GOAL —
Give back exactly the lines from the beginning of the listing below to the line holding "2.6, 0.0, False)", both ends included; the pictures stay out.

DATA —
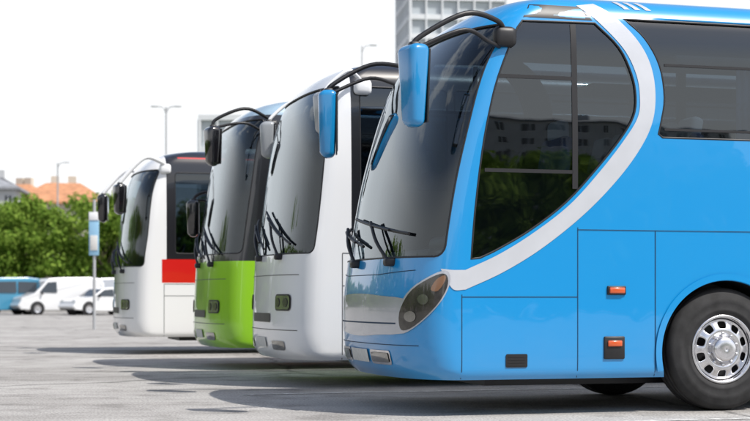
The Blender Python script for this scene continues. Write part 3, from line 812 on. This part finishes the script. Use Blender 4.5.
def office(name, loc, w, d, h, fl, rz=0, plant=True, gl=(0.42, 0.46, 0.49)):  # tower materials made paler in colour to imitate distance haze
    E = empty(name, loc, rz)
    bm = bmesh.new(); addbox(bm, (0, 0, h/2), (w-0.6, d-0.6, h)); bm_ob('glazing', bm, simple('hazed_office_glass', gl, 0.1), E)
    bm = bmesh.new(); k = int(h/fl)
    for i in range(k+1): addbox(bm, (0, 0, i*fl), (w, d, 0.45))
    for i in range(int(w/1.4)+1):
        for sy in (-1, 1): addbox(bm, (-w/2+0.1+i*(w-0.2)/int(w/1.4), sy*(d/2-0.1), h/2), (0.14, 0.3, h-0.3))
    for i in range(int(d/1.4)+1):
        for sx in (-1, 1): addbox(bm, (sx*(w/2-0.1), -d/2+0.1+i*(d-0.2)/int(d/1.4), h/2), (0.3, 0.14, h-0.32))
    bm_ob('slabs_and_fins', bm, M_wall3, E)
    if plant:
        bm = bmesh.new(); addbox(bm, (0, 0, h+1.4), (w*0.5, d*0.5, 2.2)); bm_ob('plant_room', bm, M_steel, E)
    return E
office('office_tower', (7.0, 140, 0), 9.0, 9, 42, 1.75, 0.12)
office('office_block', (-10.6, 126, 0), 7.6, 8, 15.6, 2.6, 0.0, False)

# ================================================================== STREET FURNITURE
def lamp(loc, h, arms=2, r=0.07):
    E = empty('street_lamp', loc)
    tube('pole', [(0, 0, 0), (0, 0, h*0.5), (0, 0, h)], r, M_steel, E, 1)
    for s in ((-1, 1) if arms == 2 else (1,)):
        tube('arm', [(0, 0, h-0.5), (s*0.2, 0, h-0.05), (s*0.6, 0, h+0.05)], r*0.6, M_steel, E, 5)
        box('lantern', (s*0.8, 0, h+0.04), (0.5, 0.22, 0.1), M_steel, E, 0.04)
    box('base', (0, 0, 0.2), (0.35, 0.35, 0.4), M_steel, E, 0.04)
lamp((-14.2, 102, 0), 13.9)
lamp((-27.5, 130, 0), 12.6, 1)
lamp((-0.9, 104, 0), 18.4, 1, 0.05)

E = empty('bus_stop_sign', (-8.42, 45, 0))
tube('post', [(0, 0, 0), (0, 0, 3.9)], 0.045, M_steel, E, 1)
M_signb = simple('blue_sign_face', (0.25, 0.45, 0.62), 0.4)
box('sign_panel', (0, -0.06, 2.75), (0.30, 0.03, 1.05), M_signb, E, 0.01)
box('sign_header', (0, -0.08, 3.4), (0.30, 0.03, 0.25), M_whitep, E, 0.01)
box('sign_notice', (0, -0.085, 2.6), (0.22, 0.02, 0.45), M_plate, E, 0.005)

# ================================================================== DISTANT CARS
def car(name, loc, rz, prof, belt, paint, W=0.9, windows=(), screen=None, wheels=(0.8, 3.3), wr=0.33, inset=0.17):
    """prof: closed side outline (x, z), nose at x=0; upper part leans in"""
    E = empty(name, loc, rz); top = max(p[1] for p in prof)
    def lat(z): return W if z <= belt else W-inset*(z-belt)/(top-belt)
    P = [tuple(v) for v in cr(prof, 2, True)]; k = len(P)
    vs = []; fs = []
    cx = sum(p[0] for p in P)/k; cz = sum(p[1] for p in P)/k
    for f, ys, shh in ((1.0, -1, 0.95), (0.985, -1, 0.985), (0.93, -1, 1.0), (0.93, 1, 1.0), (0.985, 1, 0.985), (1.0, 1, 0.95)):
        for x, z in P:
            xx = cx+(x-cx)*shh; zz = cz+(z-cz)*shh
            vs.append((xx, ys*lat(zz)*f, zz))
    for r in range(5):
        for i in range(k):
            j = (i+1) % k; fs.append((r*k+i, r*k+j, (r+1)*k+j, (r+1)*k+i))
    fs.append(list(range(k))[::-1]); fs.append([5*k+i for i in range(k)])
    meshob('body', vs, fs, paint, E, False)
    for poly in windows:
        for s in (-1, 1):
            q = [(x, s*(lat(z)+0.008), z) for x, z in poly]
            meshob('side_window', q, [list(range(len(q)))], M_win, E)
    if screen:
        (x0, z0), (x1, z1) = screen
        a, c = lat(z0)*0.86, lat(z1)*0.86
        meshob('windscreen', [(x0, -a, z0), (x0, a, z0), (x1, c, z1), (x1, -c, z1)], [(0, 1, 2, 3)], M_win, E)
    for wx in wheels:
        for s in (-1, 1):
            lathe('wheel_arch', [(wr+0.07, 0.0), (0.001, 0.0)], 24, M_dark, E, (wx, s*(W+0.004), wr+0.02), s)
            lathe('tyre', [(wr*0.6, 0.03), (wr*0.95, 0.03), (wr, 0.0), (wr, -0.18)], 24, M_rubber, E, (wx, s*W, wr), s)
            lathe('hubcap', [(wr*0.6, 0.03), (wr*0.5, 0.015), (0.05, 0.035), (0.001, 0.035)], 20, M_chrome, E, (wx, s*W, wr), s)
    for s in (-1, 1):
        box('headlamp', (0.06, s*W*0.72, 0.72), (0.12, 0.3, 0.16), M_lamp, E, 0.03)
        box('door_mirror', (screen[0][0]+0.35 if screen else 1.3, s*(W+0.08), belt+0.08), (0.1, 0.16, 0.14), M_dark, E, 0.03)
    box('grille', (0.0, 0, 0.55), (0.05, W*1.1, 0.16), M_dark, E, 0.02)
    box('bumper', (0.0, 0, 0.34), (0.1, W*1.7, 0.14), M_dark, E, 0.03)
    return E
van_p = [(0.0, 0.3), (-0.02, 0.75), (0.12, 0.98), (0.75, 1.18), (1.45, 1.88), (1.75, 2.02), (3.2, 2.06), (4.55, 2.0), (4.7, 1.3), (4.72, 0.4), (4.6, 0.28), (2.3, 0.25)]
van_w = [[(1.0, 1.22), (1.5, 1.78), (2.0, 1.82), (2.0, 1.22)], [(2.1, 1.22), (2.1, 1.82), (3.2, 1.84), (3.2, 1.22)], [(3.3, 1.22), (3.3, 1.84), (4.4, 1.8), (4.45, 1.22)]]
car_p = [(0.0, 0.3), (-0.02, 0.65), (0.15, 0.82), (1.0, 0.97), (1.75, 1.42), (2.3, 1.5), (3.2, 1.47), (3.9, 1.1), (4.15, 1.0), (4.2, 0.45), (4.1, 0.28), (2.0, 0.22)]
car_w = [[(1.2, 1.0), (1.78, 1.36), (2.35, 1.41), (2.35, 1.0)], [(2.43, 1.0), (2.43, 1.41), (3.1, 1.38), (3.6, 1.05)]]
M_cw = simple('white_car_paint', (0.66, 0.67, 0.68), 0.3, coat=0.8); M_cb = simple('blue_car_paint', (0.02, 0.12, 0.33), 0.3, coat=0.8)
M_cs = simple('silver_car_paint', (0.36, 0.38, 0.41), 0.3, 0.4, 0.8); M_ct = simple('teal_car_paint', (0.03, 0.20, 0.33), 0.3, coat=0.8)
scr = ((0.80, 1.24), (1.40, 1.84)); csc = ((1.05, 1.0), (1.68, 1.40))
car('parked_van', (-19.6, 82, 0), rad(28), van_p, 1.1, M_cw, 0.95, van_w[:1], scr, (0.9, 3.8))
car('parked_van', (-23.0, 82, 0), rad(30), van_p, 1.1, M_ct, 0.92, van_w, scr, (0.9, 3.8))
car('parked_van', (-17.4, 84, 0), rad(32), van_p, 1.1, M_cs, 0.92, van_w[:1], scr, (0.9, 3.8))
car('parked_car', (-16.4, 80, 0), rad(40), car_p, 0.95, M_cw, 0.88, car_w, csc)
car('parked_van', (-26.8, 90, 0), rad(30), van_p, 1.1, M_cb, 0.92, van_w, scr, (0.9, 3.8))
car('parked_car', (-31.5, 88, 0), rad(30), car_p, 0.95, M_cw, 0.88, car_w, csc)

# ================================================================== LIGHT
el = rad(54); az = Vector((0.86, -0.51)).normalized()
sd = Vector((az.x*math.cos(el), az.y*math.cos(el), math.sin(el)))
sun = bpy.data.lights.new('sun', 'SUN'); sun.energy = 5.0; sun.angle = rad(0.5); sun.color = (1, 0.96, 0.90)
so = bpy.data.objects.new('sun', sun); link(so); so.rotation_euler = sd.to_track_quat('Z', 'Y').to_euler()
w = bpy.data.worlds.new('World'); scene.world = w; w.use_nodes = True
n = w.node_tree.nodes; l = w.node_tree.links
sky = n.new('ShaderNodeTexSky'); sky.sky_type = 'NISHITA'; sky.sun_disc = False
sky.sun_elevation = el; sky.sun_rotation = math.atan2(sd.x, sd.y); sky.dust_density = 2; sky.air_density = 1.0
# bright summer haze: thick at the horizon, thinning and broken by cloud towards the zenith
tc = n.new('ShaderNodeTexCoord'); sp = n.new('ShaderNodeSeparateXYZ'); l.new(tc.outputs['Generated'], sp.inputs[0])
rp = n.new('ShaderNodeValToRGB'); e = rp.color_ramp.elements
e[0].position = 0.0; e[0].color = (1, 1, 1, 1); e[1].position = 0.8; e[1].color = (0.0, 0.0, 0.0, 1)
k = rp.color_ramp.elements.new(0.24); k.color = (0.9, 0.9, 0.9, 1)
k = rp.color_ramp.elements.new(0.36); k.color = (0.15, 0.15, 0.15, 1)
l.new(sp.outputs['Z'], rp.inputs['Fac'])
no = n.new('ShaderNodeTexNoise'); no.inputs['Scale'].default_value = 3.0; no.inputs['Detail'].default_value = 8
mpg = n.new('ShaderNodeMapping'); mpg.inputs['Scale'].default_value = (1, 1, 2.5); l.new(tc.outputs['Generated'], mpg.inputs[0]); l.new(mpg.outputs[0], no.inputs['Vector'])
cr2 = n.new('ShaderNodeValToRGB'); e = cr2.color_ramp.elements; e[0].position = 0.53; e[0].color = (0, 0, 0, 1); e[1].position = 0.63; e[1].color = (0.6, 0.6, 0.6, 1)
l.new(no.outputs['Fac'], cr2.inputs['Fac'])
mxm = n.new('ShaderNodeMath'); mxm.operation = 'MAXIMUM'; l.new(rp.outputs[0], mxm.inputs[0]); l.new(cr2.outputs[0], mxm.inputs[1])
mix = n.new('ShaderNodeMix'); mix.data_type = 'RGBA'; mix.inputs['B'].default_value = (7.6, 7.7, 7.8, 1)
l.new(mxm.outputs[0], mix.inputs['Factor']); l.new(sky.outputs[0], mix.inputs['A'])
l.new(mix.outputs['Result'], n['Background'].inputs[0])
n['Background'].inputs[1].default_value = 0.15

# ================================================================== CAMERA
cam = bpy.data.cameras.new('camera'); cam.lens = 72; cam.sensor_width = 36; cam.shift_y = 86.5/750
cam.clip_start = 0.1; cam.clip_end = 4000
cam.dof.use_dof = True; cam.dof.focus_distance = 13.0; cam.dof.aperture_fstop = 2.4
co = bpy.data.objects.new('camera', cam); link(co); co.location = (0, 0, 0.98); co.rotation_euler = (rad(90), 0, 0)
scene.camera = co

RESPONSE —
The Blender Python script for this scene continues. Write part 3, from line 812 on. This part finishes the script. Use Blender 4.5.
def office(name, loc, w, d, h, fl, rz=0, plant=True, gl=(0.42, 0.46, 0.49)):  # tower materials made paler in colour to imitate distance haze
    E = empty(name, loc, rz)
    bm = bmesh.new(); addbox(bm, (0, 0, h/2), (w-0.6, d-0.6, h)); bm_ob('glazing', bm, simple('hazed_office_glass', gl, 0.1), E)
    bm = bmesh.new(); k = int(h/fl)
    for i in range(k+1): addbox(bm, (0, 0, i*fl), (w, d, 0.45))
    for i in range(int(w/1.4)+1):
        for sy in (-1, 1): addbox(bm, (-w/2+0.1+i*(w-0.2)/int(w/1.4), sy*(d/2-0.1), h/2), (0.14, 0.3, h-0.3))
    for i in range(int(d/1.4)+1):
        for sx in (-1, 1): addbox(bm, (sx*(w/2-0.1), -d/2+0.1+i*(d-0.2)/int(d/1.4), h/2), (0.3, 0.14, h-0.32))
    bm_ob('slabs_and_fins', bm, M_wall3, E)
    if plant:
        bm = bmesh.new(); addbox(bm, (0, 0, h+1.4), (w*0.5, d*0.5, 2.2)); bm_ob('plant_room', bm, M_steel, E)
    return E
office('office_tower', (7.0, 140, 0), 9.0, 9, 42, 1.75, 0.12)
office('office_block', (-10.6, 126, 0), 7.6, 8, 15.6, 2.6, 0.0, False)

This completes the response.